Our solar power system is installed. Once we pass the Orem City inspection, we can flip the switch.

The system includes 6 panels on our garage roof, 8 huge deep cycle batteries, an inverter (to covert the DC energy to AC), a monitor (to keep track of the energy generated, used, and stored in the batteries), an electrical outlet inside the house, two electrical outlets in the garage, a small fan to vent the battery compartment, and some emergency lighting.

The panels are rated to produce 1.7 KWh each hour the sun is shining and in the right position in the sky (A KW is 1000 watts, and a KWh is 1000 watts for an hour. For example, 10 100 watts light bulbs would use up a KWh in an hour. A slow cooker is rated at 300 watts, so that would use 1.5 KWh if you cooked with it for 5 hours. Note: All the math makes solar power a lot more fun.). We’re hoping the solar panels give us 15 KWh on a sunny summer day and perhaps 8 KWh on a sunny winter day. Our goal is to have available at least 5 KWh per day year round, even if we have three cloudy days in a row. (The batteries provide the power when the sun isn’t shining. The “Dummy” books suggested we store enough power for 4 cloudy days, but the solar guys talked me down to about 3. I still don’t know exactly how much energy the batteries can store and produce, because getting an straight answer about batteries isn’t easy.)

Although we wanted the solar power primarily for emergencies, we decided to hook up a refrigerator and a freezer to the system so that we didn’t waste all the electricity we could produce while we wait for the power to go out. A few weeks ago we noticed RC Willey had a sale on all its Energy Star appliances (Energy Star is a government designation for energy efficient appliances), so we went looking for a refrigerator and a freezer for the garage that would work well with the solar system.

We weren’t too concerned about prices, but we did look closely at how many KWh per year each appliance would need. We found a fridge that used only 400 KWh and a freezer that used 550 KWh. Unfortunately for the environment, none of the Energy Star freezers were frost-free, so Marieta vetoed them all. We ended up buying a freezer that needed 800 KWh. We found that the efficient appliances were relatively inexpensive (and came with government rebates), but they lacked any fancy options like an ice maker or filtered water.
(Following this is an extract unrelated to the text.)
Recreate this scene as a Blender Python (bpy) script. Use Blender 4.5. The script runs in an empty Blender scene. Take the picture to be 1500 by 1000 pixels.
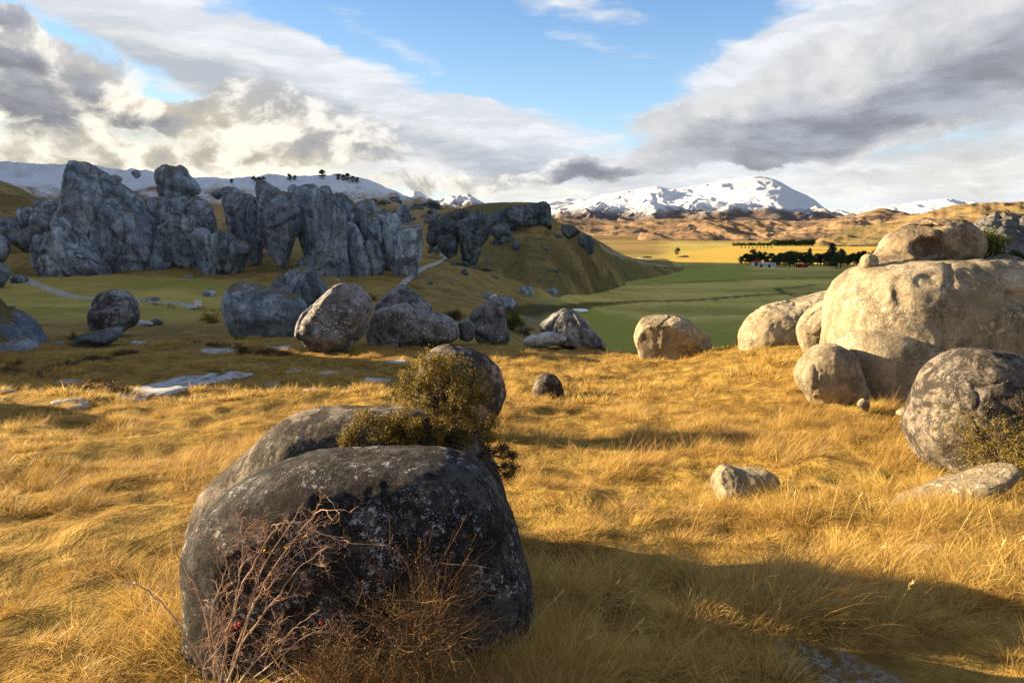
import bpy, bmesh, math, random
import numpy as np
from math import radians, sin, cos, tan, pi, atan2

# ------------------------------------------------------------------ camera
S = bpy.context.scene
COL = S.collection
PITCH = radians(9.65)
F = 1000.0                      # focal length in pixels of the 1500 wide photograph
cam_d = bpy.data.cameras.new('camera')
cam_d.sensor_width = 36.0
cam_d.lens = 24.0
cam_d.clip_start = 0.05
cam_d.clip_end = 60000
cam = bpy.data.objects.new('camera', cam_d)
COL.objects.link(cam)
cam.location = (0, 0, 0)
cam.rotation_euler = (radians(90) - PITCH, 0, 0)
S.camera = cam

# ------------------------------------------------------------------ light
SUN_AZ = radians(-73)           # clockwise from the view direction (+Y); negative is to the left
SUN_EL = radians(13.2)
S.view_settings.view_transform = 'Standard'
S.view_settings.look = 'None'
S.view_settings.gamma = 1.0
S.view_settings.use_curve_mapping = False
S.view_settings.exposure = 2.15
SKYK = 2 ** -S.view_settings.exposure
sd = bpy.data.lights.new('sun', 'SUN')
sd.energy = 5.0
sd.angle = radians(0.5)
sd.color = (1.0, 0.74, 0.42)
sun = bpy.data.objects.new('sun', sd)
COL.objects.link(sun)
sdir = (sin(SUN_AZ) * cos(SUN_EL), cos(SUN_AZ) * cos(SUN_EL), sin(SUN_EL))
from mathutils import Vector
sun.rotation_euler = Vector(sdir).to_track_quat('Z', 'Y').to_euler()
sun.location = (-60, 10, 40)

# ------------------------------------------------------------------ node helper
class NT:
    def __init__(self, tree):
        self.t = tree; self.n = tree.nodes; self.l = tree.links
    def add(self, kind, **kw):
        nd = self.n.new(kind)
        ins = kw.pop('ins', {})
        for k, v in kw.items(): setattr(nd, k, v)
        for k, v in ins.items(): self.put(nd.inputs[k], v)
        return nd
    def put(self, sock, v):
        if isinstance(v, bpy.types.NodeSocket): self.l.new(v, sock)
        elif isinstance(v, bpy.types.Node): self.l.new(v.outputs[0], sock)
        else:
            if isinstance(v, (tuple, list)) and len(v) == 3 and getattr(sock, 'type', '') == 'RGBA': v = (*v, 1)
            sock.default_value = v
    def math(self, op, a, b=None, c=None, clamp=False):
        nd = self.n.new('ShaderNodeMath'); nd.operation = op; nd.use_clamp = clamp
        self.put(nd.inputs[0], a)
        if b is not None: self.put(nd.inputs[1], b)
        if c is not None: self.put(nd.inputs[2], c)
        return nd.outputs[0]
    def vmath(self, op, a, b=None):
        nd = self.n.new('ShaderNodeVectorMath'); nd.operation = op
        self.put(nd.inputs[0], a)
        if b is not None: self.put(nd.inputs[3 if op == 'SCALE' else 1], b)
        return nd.outputs[1] if op in ('LENGTH', 'DOT_PRODUCT') else nd.outputs[0]
    def mix(self, f, a, b, mode='MIX'):
        nd = self.n.new('ShaderNodeMix'); nd.data_type = 'RGBA'; nd.blend_type = mode; nd.clamp_factor = True
        self.put(nd.inputs[0], f); self.put(nd.inputs[6], a); self.put(nd.inputs[7], b)
        return nd.outputs[2]
    def rng(self, v, a, b, c=0.0, d=1.0, smooth=True):
        nd = self.n.new('ShaderNodeMapRange'); nd.interpolation_type = 'SMOOTHSTEP' if smooth else 'LINEAR'
        for i, x in enumerate((v, a, b, c, d)): self.put(nd.inputs[i], x)
        return nd.outputs[0]
    def noise(self, vec, scale, detail=4.0, rough=0.55, dist=0.0, ntype=None, lac=2.0):
        nd = self.n.new('ShaderNodeTexNoise')
        if ntype: nd.noise_type = ntype
        self.put(nd.inputs['Vector'], vec)
        nd.inputs['Scale'].default_value = scale; nd.inputs['Detail'].default_value = detail
        nd.inputs['Roughness'].default_value = rough; nd.inputs['Distortion'].default_value = dist
        nd.inputs['Lacunarity'].default_value = lac
        return nd.outputs[0]
    def voro(self, vec, scale, feature='F1', out=0, rnd=1.0):
        nd = self.n.new('ShaderNodeTexVoronoi'); nd.feature = feature
        self.put(nd.inputs['Vector'], vec); nd.inputs['Scale'].default_value = scale
        nd.inputs['Randomness'].default_value = rnd
        return nd.outputs[out]
    def mapping(self, vec, scale=(1, 1, 1), loc=(0, 0, 0), rot=(0, 0, 0), typ='POINT'):
        nd = self.n.new('ShaderNodeMapping'); nd.vector_type = typ
        self.put(nd.inputs[0], vec)
        nd.inputs['Location'].default_value = loc; nd.inputs['Rotation'].default_value = rot
        nd.inputs['Scale'].default_value = scale
        return nd.outputs[0]

# ------------------------------------------------------------------ pixel <-> direction (of the 1500 x 1000 photograph)
def ray(px, py):
    t = (500 - py) / F; a = (px - 750) / F
    return a, cos(PITCH) + t * sin(PITCH), -sin(PITCH) + t * cos(PITCH)
def at(px, py, d):
    x, y, z = ray(px, py); k = d / y
    return np.array((x * k, d, z * k))
def vof(py):
    x, y, z = ray(750, py); return z / y

# ------------------------------------------------------------------ sky with clouds (directions only)
W = bpy.data.worlds.new('World'); S.world = W
W.use_nodes = True
N = NT(W.node_tree); N.n.clear()
wout = N.add('ShaderNodeOutputWorld'); bg = N.add('ShaderNodeBackground')
sky = N.add('ShaderNodeTexSky'); sky.sky_type = 'NISHITA'; sky.sun_disc = False
sky.sun_elevation = SUN_EL; sky.sun_rotation = SUN_AZ
sky.altitude = 700; sky.air_density = 1.2; sky.dust_density = 0.4; sky.ozone_density = 2.5
tc = N.add('ShaderNodeTexCoord')
D = tc.outputs['Generated']
sep = N.add('ShaderNodeSeparateXYZ', ins={0: D})
az = N.math('ARCTAN2', sep.outputs[0], sep.outputs[1])
el = N.math('ARCSINE', sep.outputs[2])
comb = N.add('ShaderNodeCombineXYZ', ins={0: az, 1: el, 2: 0.0})
P0 = comb.outputs[0]
def azel(px, py):
    x, y, z = ray(px, py); return atan2(x, y), math.asin(z / math.sqrt(x * x + y * y + z * z))
def warp(P, sc, amt, off=(0, 0, 0), det=5, rough=.6):
    nd = N.add('ShaderNodeTexNoise'); N.put(nd.inputs['Vector'], N.mapping(P, (sc * .6, sc, sc), off))
    nd.inputs['Scale'].default_value = 1; nd.inputs['Detail'].default_value = det; nd.inputs['Roughness'].default_value = rough
    c = N.vmath('SUBTRACT', nd.outputs[1], (.5, .5, .5))
    return N.vmath('ADD', P, N.vmath('MULTIPLY', c, (amt * 1.5, amt, 0)))
PA = warp(P0, 7, .10)
PB = warp(P0, 5, .17, (3, 7, 1), 7, .62)
def blobs(P, lst):
    """sum of soft ellipses: px, py, half width px, half height px, tilt degrees (up to the right is positive), weight"""
    acc = None
    for (x, y, a, b, r, w) in lst:
        c = azel(x, y)
        m = N.mapping(P, (a / F * .92, b / F * .92, 1), (c[0], c[1], 0), (0, 0, radians(r)), 'TEXTURE')
        g = N.add('ShaderNodeTexGradient', gradient_type='SPHERICAL', ins={0: m}).outputs[1]
        g = N.math('MULTIPLY', N.math('POWER', g, .7), w)
        acc = g if acc is None else N.math('ADD', acc, g)
    return acc
# thin high cloud (white streaks)
hi = blobs(PA, [(250, 30, 420, 70, -22, 1.2), (560, 140, 330, 44, -17, 1.3), (760, 185, 200, 26, -10, 1.0), (330, 110, 300, 60, -20, .8), (700, 250, 420, 60, -4, 1.1), (560, 200, 360, 60, -12, 1.0),
                (200, 215, 420, 70, -3, 1.0), (830, 12, 130, 22, -8, .75), (880, 62, 90, 12, -10, .4), (960, 20, 60, 10, 0, .2),
                (1090, 110, 170, 50, 28, .9), (1240, 40, 280, 90, 20, 1.2), (1180, 250, 330, 55, 2, 1.0), (1420, 235, 240, 50, 12, 1.0), (1450, 285, 260, 36, 0, .8), (960, 180, 120, 26, 12, .5), (950, 262, 280, 45, 0, 1.0), (560, 60, 160, 16, -28, .35)])
Pf = N.vmath('ADD', P0, N.vmath('MULTIPLY', N.vmath('SUBTRACT', PB, P0), (.35, .35, 0)))
fib = N.noise(N.mapping(Pf, (2.6, 15, 1), rot=(0, 0, radians(13))), 2.2, 10, .66)
def pufn(off):
    return N.noise(N.mapping(P0, (1, 1.35, 1), off), 8.5, 12, .60, .35)
sideR = N.rng(az, -.02, .16)
smooth_ = N.noise(N.mapping(Pf, (1.4, 4.6, 1), rot=(0, 0, radians(-16))), 3.2, 11, .60)
puf = N.add('ShaderNodeMix', ins={0: N.math('MULTIPLY', sideR, .8), 2: pufn((0, 0, 0)), 3: smooth_}).outputs[0]
puf2 = N.add('ShaderNodeMix', ins={0: N.math('MULTIPLY', sideR, .8), 2: pufn((.022, -.012, 0)), 3: smooth_}).outputs[0]
relief = N.math('SUBTRACT', puf, puf2)
hiA = N.rng(N.math('ADD', N.math('MULTIPLY', hi, .8), N.math('ADD', N.math('MULTIPLY', fib, 1.3), N.math('MULTIPLY', puf, .45))), .98, 1.62)
# thick cumulus cover
cu = blobs(PB, [(80, 125, 150, 62, 0, 1.5), (0, 60, 90, 50, 0, 1.2), (0, 20, 60, 30, 0, 1.2), (240, 168, 110, 36, 0, 1.3), (410, 190, 150, 56, -6, 1.3), (385, 160, 70, 34, 0, .9), (520, 225, 110, 34, 0, 1.0), (60, 215, 240, 34, 0, .8), (300, 240, 260, 30, 0, .9),
                (850, 268, 110, 26, 6, 1.3), (740, 286, 110, 18, 0, 1.0), (620, 272, 120, 16, 0, .9),
                (1180, 175, 280, 80, 10, 1.4), (1400, 110, 280, 105, 14, 1.5), (1060, 205, 170, 56, 6, 1.2), (1340, 20, 230, 50, 12, .8), (1490, 225, 110, 34, 10, .6), (960, 250, 150, 26, 0, .8), (1120, 110, 120, 34, 30, .7), (1280, 268, 180, 22, 0, .7), (1500, 30, 140, 60, 10, .9)])
cuD = N.math('ADD', cu, N.math('MULTIPLY', N.math('SUBTRACT', puf, .5), 2.2))
cuA = N.rng(cuD, .30, .80)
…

If we assume we will have 1,825 KWh of power to use in a year, we should have more than enough to provide 1,200 KWh for the appliances. We’ll see. We did put the appliances are on a special plug, so that regular power will take over if the batteries run out of juice.

I’m still not sure of the final price of the solar power system, but it will be about $20,000. If we generate and use 5 KWh per day, we will save 50 cents each day on our power bill. If this were an investment (and not just a project to keep me out of trouble), that’s a return of a little less than 1%. With the government rebates (by the way, I would like to thank those of you who pay taxes for contributing to our solar power system), the cost could be cut in half and the return could be as high as 2%. I will let you know the actual amounts once we know them.

In my next message, I hope to explain more about the batteries. I thought it would be a simple calculation to multiply the amount of energy one battery could hold by the number of batteries in the system to find out the total stored power in the batteries, but it’s not that simple. I wish I had paid more attention in my chemistry and physics classes.